WRITTEN TASK
Write only the number of lines holding the string "parts".

SUPPLIED ENTRIES
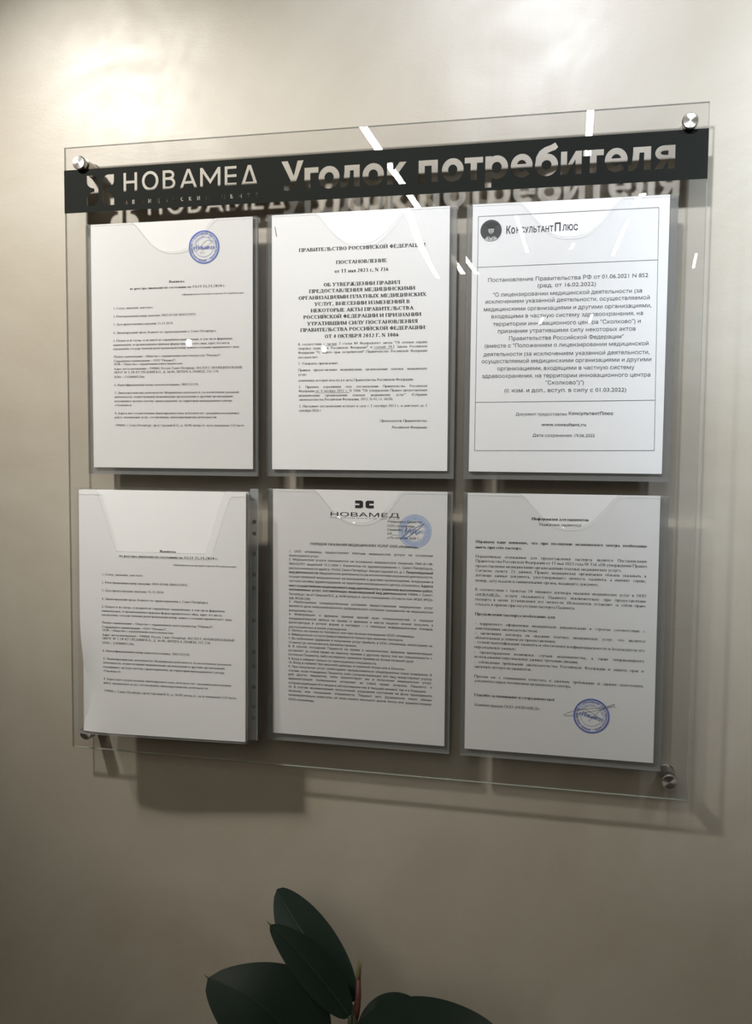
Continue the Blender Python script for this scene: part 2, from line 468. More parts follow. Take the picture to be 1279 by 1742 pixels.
# the upright sans letters come from Blender's own built-in font; strokes that overlap are united
def sans_glyph(ch, bold, cache={}):
    key = (ch, bold)
    if key in cache: return cache[key]
    def contours(body):
        cu = bpy.data.curves.new('letter', 'FONT')
        cu.body = body
        o = bpy.data.objects.new('letter', cu)
        COL.objects.link(o)
        dg = bpy.context.evaluated_depsgraph_get()
        oe = o.evaluated_get(dg)
        c = oe.to_curve(dg)
        out = []
        for s in c.splines:
            bp, pts = s.bezier_points, []
            n = len(bp)
            for k in range(n):
                a, b = bp[k], bp[(k+1) % n]
                p0, p1, p2, p3 = a.co, a.handle_right, b.handle_left, b.co
                d = p3 - p0
                bend = max(abs((p1-p0).x*d.y - (p1-p0).y*d.x), abs((p2-p0).x*d.y - (p2-p0).y*d.x)) / max(d.length, 1e-6)
                m = 3 if bend > .004 else 1
                for t in range(m):
                    t /= m
                    q = p0*(1-t)**3 + p1*3*t*(1-t)**2 + p2*3*t*t*(1-t) + p3*t**3
                    if not pts or (Vector((q.x, q.y)) - pts[-1]).length > 1e-4: pts.append(Vector((q.x, q.y)))
            if len(pts) > 2 and (pts[0]-pts[-1]).length < 1e-4: pts.pop()
            if len(pts) > 2: out.append(pts)
        oe.to_curve_clear()
        bpy.data.objects.remove(o); bpy.data.curves.remove(cu)
        return out
    def width(body):
        xs = [p.x for c in contours(body) for p in c]
        return max(xs) - min(xs)
    def area(c): return sum(c[k].x*c[(k+1) % len(c)].y - c[(k+1) % len(c)].x*c[k].y for k in range(len(c)))/2
    cs = contours(ch)
    big = max(cs, key=lambda c: abs(area(c)))
    way = 1 if area(big) > 0 else -1
    vs, edges, loops = [], [], []
    for c in cs:
        if bold:
            moved = []
            for k in range(len(c)):
                t1, t2 = (c[k]-c[k-1]).normalized(), (c[(k+1) % len(c)]-c[k]).normalized()
                n1, n2 = Vector((t1.y, -t1.x)), Vector((t2.y, -t2.x))
                n = (n1+n2); n = n / max(n.length_squared/2, .5)
                moved.append(c[k] + n*way*.020)
            c = moved
        b = len(vs)
        vs += c; loops.append(c)
        edges += [(b+k, b+(k+1) % len(c)) for k in range(len(c))]
    ov, oe, of, _, _, _ = delaunay_2d_cdt(vs, edges, [], 0, 1e-5, False)
    def winding(p):
        w = 0
        for c in loops:
            for k in range(len(c)):
                a, b = c[k], c[(k+1) % len(c)]
                if (a.y <= p.y) != (b.y <= p.y):
                    s = (b.x-a.x)*(p.y-a.y) - (p.x-a.x)*(b.y-a.y)
                    if a.y <= p.y and s > 0: w += 1
                    elif a.y > p.y and s < 0: w -= 1
        return w
    keep = []
    for f in of:
        m = sum((ov[k] for k in f), Vector((0, 0))) / len(f)
        if winding(m) != 0: keep.append(tuple(f))
    adv = width('I' + ch + 'I') - width('II') + (0.03 if bold else 0)
    cache[key] = ([(v.x, v.y) for v in ov], keep, adv)
    return cache[key]
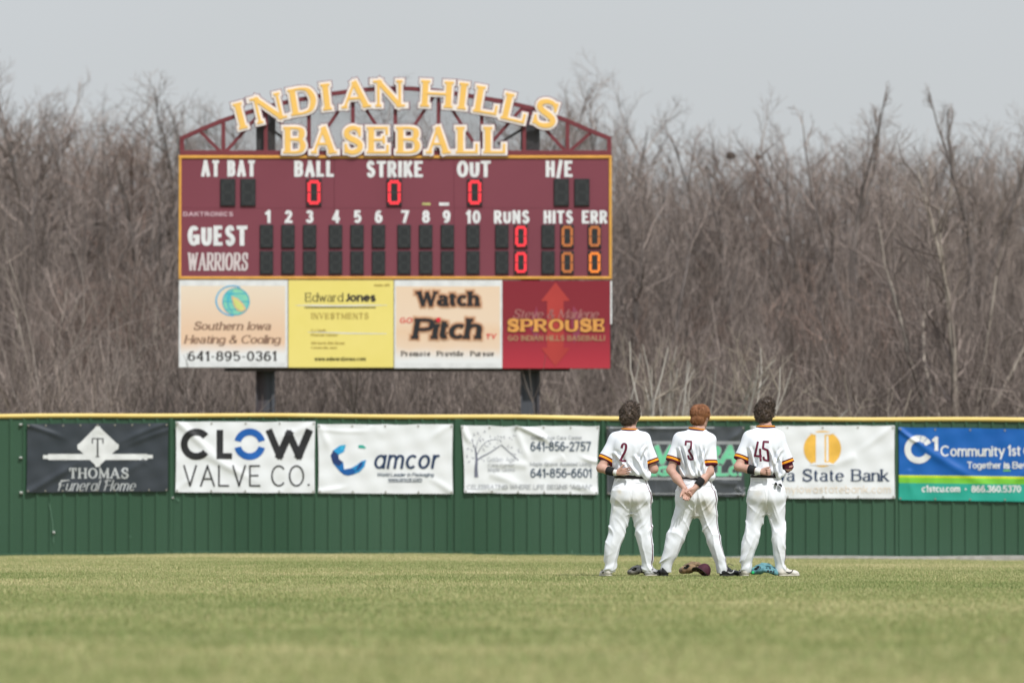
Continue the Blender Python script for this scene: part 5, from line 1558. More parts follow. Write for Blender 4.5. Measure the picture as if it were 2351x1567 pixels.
def shoe(root, heel, d, L, m, ms, mark=None, laces=False, hw=.043):
    d = np.array((d[0], d[1], 0.0)); d /= np.linalg.norm(d); s = np.array((-d[1], d[0], 0)); h = np.array(heel, float); up = np.array((0, 0, 1.0))
    lo = np.minimum(h, h + d * L) - .09; hi = np.maximum(h, h + d * L) + .09; hi[2] = .17; lo[2] = -.02
    Fd = Field(lo, hi, .004)
    Fd.cap(h + d * .03 + up * .045, h + d * .10 + up * .05, .040, .042, .02)
    Fd.cap(h + d * .035 + up * .085, h + d * .06 + up * .095, .036, .036, .02)
    Fd.cap(h + d * .10 + up * .045, h + d * (L - .06) + up * .032, .042, .040, .02, (up, 1.25))
    Fd.cap(h + d * (L - .09) + up * .030, h + d * (L - .038) + up * .026, .043, .036, .02, (up, 1.45))
    sl, X, Y, Z = Fd.block(lo, hi); Fd.d = np.maximum(Fd.d, (.014 - Z) + 0 * X + 0 * Y)
    V, F = Fd.mesh(); o = obj("shoe", V + ORIGIN[root] , F, m, root, True)
    Fs = Field(lo, hi, .004)
    Fs.cap(h + d * .035 + up * .012, h + d * .12 + up * .012, .038, .036, .02, (up, 2.6)); Fs.cap(h + d * .12 + up * .012, h + d * (L - .05) + up * .012, .036, .044, .02, (up, 2.6)); Fs.cap(h + d * (L - .06) + up * .012, h + d * (L - .036) + up * .014, .044, .036, .02, (up, 2.6))
    V2, F2 = Fs.mesh(); obj("sole", V2 + ORIGIN[root], F2, ms, o, True)
    bvh = BVHTree.FromPolygons([Vector(v) for v in V], [tuple(f) for f in F])
    if mark:
        for sd in (1, -1):
            A, B = [], []
            for t in np.linspace(0, 1, 14):
                x = .055 + .15 * t; z = .048 + .035 * (t - .25) ** 2 * 2.2 - .012 * math.sin(t * 3.1); w = .0085 * (math.sin(min(1, t * 3.2) * 1.57) * (1 - t) ** .7) + .0012
                for arr, zz in ((A, z + w), (B, z - w)):
                    org = h + d * x + up * zz + s * sd * .12
                    hit = bvh.ray_cast(Vector(org), Vector(-s * sd), .2)
                    p = np.array(hit[0]) + s * sd * .0025 if hit[0] is not None else h + d * x + up * zz + s * sd * .04
                    arr.append(p)
            n = len(A); obj("side_mark", np.array(A + B) + ORIGIN[root], [(k, k + 1, n + k + 1, n + k) for k in range(n - 1)], mark, o)
    if laces:
        T = Tubes(); g = np.random.default_rng(3)
        for k in range(4):
            b0 = h + d * (.09 + .022 * k) + up * (.098 - .011 * k)
            T.add([b0 - s * .03, b0 + up * .006, b0 + s * .03], .0032, .0032, 4)
        b0 = h + d * .085 + up * .105
        T.add([b0, b0 + s * .03 + up * .02, b0 + s * .05 + d * .02 + up * .0], .003, .003, 4); T.add([b0, b0 - s * .02 + up * .03 + d * .03, b0 - s * .05 + d * .06 + up * .005], .003, .003, 4)
        v, f = T.arrays(); obj("laces", v + ORIGIN[root], f, m_mark, o, True)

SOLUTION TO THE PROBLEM
2